Oireachtas Joint and Select Committees

Thursday, 4 October 2018

Joint Oireachtas Committee on Climate Action

Third Report of the Citizens' Assembly: Discussion

2:00 pm

Ms Laura Behan:

In terms of the freight sector, Deputy Stanley referred to the Euro 6 standards in respect of HGVs. The Irish Road Haulage Association is correct that the Euro 6 standard for HGVs is an extraordinarily high standard with regard to air pollutants. It has certainly put in place a lot of technology to trap the most harmful particulate matter, nitrogen oxides, NOx - the nasty air quality pollutants that come from diesel vehicles generally. In that respect, the standards are a very significant development. They have been in place for a few years. However, what is probably most significant in terms of reducing carbon emissions from the HGV sector is the negotiations that are currently ongoing at EU level for the putting in place of a new set of regulations around CO2 in heavy-duty vehicles where the EU is seeking at the manufacturing stage for the first time to put in place a standard, which will require full information to be made available to all purchasers as to the carbon outcome of the truck, that is, however many grammes of carbon per kilometre the truck will emit. That monitoring is beginning next year. From then, the EU hopes to be able to secure a reduction every year with the setting of specific targets, for 2025 and 2030, that manufacturers will be required to produce vehicles that are less emitting. That is by far the most cost-effective way of ensuring that the road freight fleet starts on its decarbonisation journey.

The technologies in the HGV sector are not progressing at the same pace as they have been in the cars and vans sector - the lighter duty vehicles. The deployment of battery technology, in particular, is not suitable for the most part yet for HGVs although there are some promising pilots. Hydrogen is slow to develop also in that space.

For us, the Deputy is absolutely correct. One of the key alternative fuels that we need to start deploying within our freight fleet in the absence of those technologies happening is compressed natural gas, CNG, and using that then as a pathway to the introduction of biogas in the system. The European Union is supporting Gas Networks Ireland in deploying a range of refuelling infrastructure. We expect to have 14 CNG publicly-available refuelling stations open by 2020. Gas Networks Ireland is working with private fleets to allow for refuellers.
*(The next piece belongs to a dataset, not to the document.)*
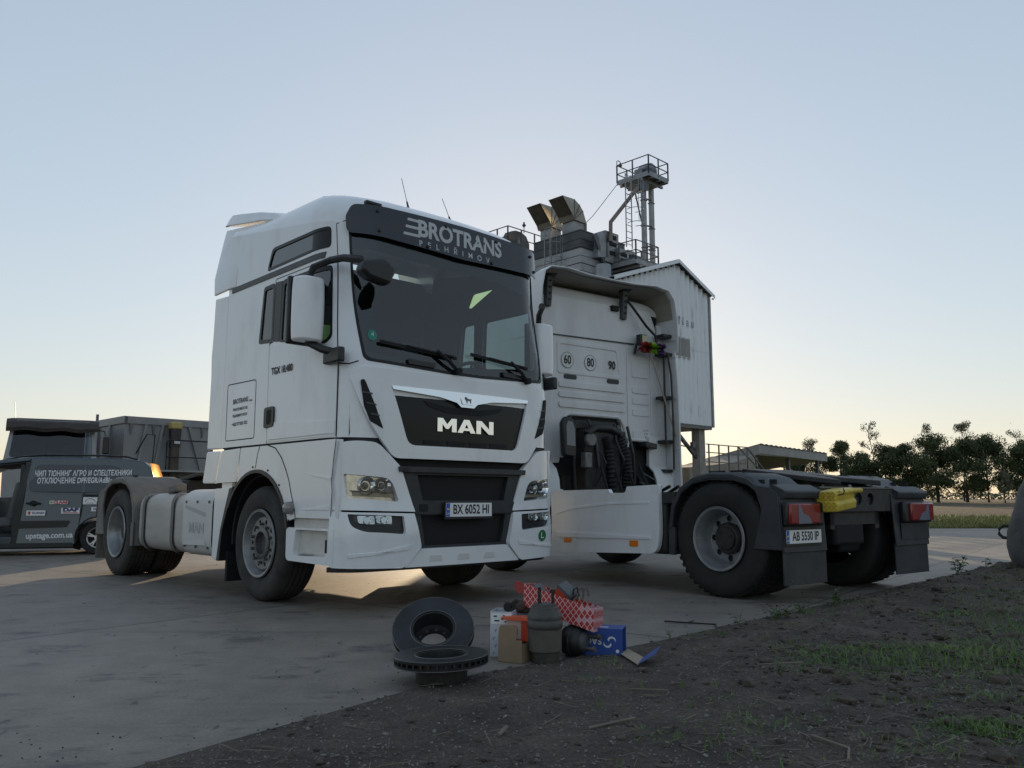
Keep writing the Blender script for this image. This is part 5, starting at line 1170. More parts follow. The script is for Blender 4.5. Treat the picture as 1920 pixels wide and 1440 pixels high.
for lx, ly in ((-.5, .35), (-5.8, .35), (-.5, 5.6), (-5.8, 5.6)):
    b = MB(); b.box((lx, ly, 1.85), (.42, .36, 3.72)); b.build('leg', mat('concrete column', (.28, .26, .24), .8, col2=(.20, .185, .17), noise_scale=2), t)
b = MB(); b.bar((-.6, .35, 2.5), (-2.3, .35, 3.72), .12); b.bar((-.6, .35, 2.9), (-4, .3, 3.2), .04); b.build('brace', GALV_DARK, t)
b = MB(); b.box((-1.15, .2, 3.05), (.16, .14, .22)); b.bar((-1.15, .2, 3.15), (-1.15, .2, 3.7), .03); b.build('hanging_lamp', GALV_DARK, t)
text_on('faded_lettering', 'E  N a u', .5, lambda u, v, o: Vector((-2.0+u, -.06-o, 7.95+v)), mat('faded stencil', (.22, .22, .225), .7), t, .004)
# dryer
t = dthing('grain_dryer', 'ribbed steel grain dryer block with dark upper band and two exhaust hoods', 'grain dryer', (-3.2, 4.3, 0))
X0, X1, Y0, Y1 = -1.44, 1.5, -1.3, 1.34
def band(z0, z1, m, name, out=0.):
    b = MB(); b.span((X0-out, Y0-out, z0), (X1+out, Y1+out, z1)); return b.build(name, m, t)
band(11.5, 11.85, DRY_DARK, 'dark_panel', .0); band(11.17, 11.46, DRY_DARK, 'dark_panel', .01); z = 11.13
while z > .5:
    d = .32; band(max(0, z-d), z-.035, DRY_LIGHT, 'panel_band', 0 if int(z*3) % 2 else .02); z -= d
b = MB(); b.span((X0+.02, Y0+.02, 0), (X1-.02, Y1-.02, 11.8)); b.build('core', DRY_DARK, t)
b = MB(); b.span((X0-.03, Y0-.03, 11.85), (X1+.03, Y1+.03, 11.89)); b.build('cap_flashing', GALV_DARK, t)
b = MB(); b.span((X0, Y1, 0), (X1, Y1+.95, 7.2)); b.build('added_sun_block', DRY_LIGHT, t)  # hidden block added to cut off a pool of sun between the trucks
def duct(ox, oy):
    side = [(-1.26, 1.34), (-.63, .67), (-.55, .48), (.20, .48), (.22, .52), (.02, .98), (-.2, 1.2), (-.52, 1.36)]
    b = MB(); b.prism([(ox+x, 11.9+z) for x, z in side], 'xz', oy-.40, oy+.40); h = b.build('exhaust_hood', DUCT, t)
    b = MB(); q = [(-1.262, 1.30), (-.645, .69)]
    b._add([(ox+q[0][0]-.012, oy-.36, 11.9+q[0][1]), (ox+q[0][0]-.012, oy+.36, 11.9+q[0][1]), (ox+q[1][0]-.012, oy+.36, 11.9+q[1][1]), (ox+q[1][0]-.012, oy-.36, 11.9+q[1][1])], [(0, 1, 2, 3)]); b.build('hood_mouth', mat('dark mouth', (.05, .042, .034), .8, col2=(.11, .09, .065), noise_scale=3), h)  # flat dark quad laid over the mouth of the solid hood
    b = MB()
    for (xa, za), (xb, zb) in (((-.55, .48), (-.52, 1.36)), ((-.55, .48), (-.2, 1.2)), ((-.55, .48), (.02, .98))): b.bar((ox+xa, oy-.405, 11.9+za), (ox+xb, oy-.405, 11.9+zb), .02, .03)
    b.build('hood_seam', GALV_DARK, h)
    b = MB(); b.span((ox-.47, oy-.33, 11.86), (ox+.12, oy+.33, 12.40)); b.build('hood_neck', GALV, h)
duct(-4.1+3.2, 3.72-4.3); duct(-4.1+3.2, 5.0-4.3)
# things standing on and around the dryer's top
def railing(b, pts, h, n_mid=1, kick=.12, post=.05, rail=.035):
    for (p, q) in zip(pts, pts[1:]):
        p, q = Vector(p), Vector(q); L = (q-p).length; n = max(1, round(L/.75))
        for i in range(n+1): c_ = p.lerp(q, i/n); b.bar(c_, c_+Vector((0, 0, h)), post)
        for k in range(1, n_mid+2): b.bar(p+Vector((0, 0, h*k/(n_mid+1))), q+Vector((0, 0, h*k/(n_mid+1))), rail)
        if kick: b.bar(p+Vector((0, 0, kick/2)), q+Vector((0, 0, kick/2)), .012, kick)
def cage_ladder(name, label, loc, h, m=GALV, ring=True, face=(0, -1)):
    t = dthing(name, label, 'ladder', loc); b = MB()
    for s in (-.2, .2): b.bar((s, 0, 0), (s, 0, h), .035)
    k = .15
    while k < h: b.bar((-.2, 0, k), (.2, 0, k), .022); k += .28
    b.build('rungs', m, t)
    b = MB(); z = 1.0 if h > 2.2 else .5
    zs = []
    while z <= h+.01: zs.append(z); z += .62
    for z in zs:
        pts = [(.2*math.cos(a)*1.7, -.35+.36*math.sin(a)*1.0-.0, z) for a in [R(35)+k*R(-250)/14 for k in range(15)]]
        b.tube(pts, .016, 5)
    for a in (R(-10), R(-60), R(-120), R(-170)): b.tube([(.34*math.cos(a), -.35+.36*math.sin(a), zs[0]), (.34*math.cos(a), -.35+.36*math.sin(a), zs[-1])], .012, 5)
    b.build('safety_cage', m, t); return t
cage_ladder('cage_ladder', 'short caged ladder up the side of the ribbed dryer', (-5.0, 4.5, 9.2), 2.9)
t = dthing('work_platform', 'railed steel platform with machine cabinets beside the ribbed dryer', 'platform', (-2.2, 2.3, 10.6))
P0, P1, Q0, Q1 = -.71, .85, -.80, .95
b = MB(); b.span((P0, Q0, 0), (P1, Q1, .06)); b.span((P0, Q0-.02, -.10), (P1, Q0, .10)); b.span((P0-.02, Q0-.02, -.10), (P0, Q1, .10)); b.bar((P0+.3, Q0, -.15), (P0+.3, Q1, -.15), .12); b.bar((P1-.3, Q0, -.15), (P1-.3, Q1, -.15), .12); b.bar((0, Q0, -.15), (0, Q1, -.15), .12); b.build('deck', GALV, t)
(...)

Phase 1 of the low emissions vehicle, LEV, task force looked at EVs but phase 2 is turning its attention to the gases - CNG, biogas and hydrogen - in terms of how we might work with our colleagues in the Departments of Communications, Climate Action and Environment, Finance, Public Expenditure and Reform and Housing, Planning and Local Government to ensure that the system examines fully what incentives might be needed, but also what impediments might be in place within the system, to allow us to move forward in the gaseous fuels space, as we have managed successfully to do in terms of EVs. That is where that is at present.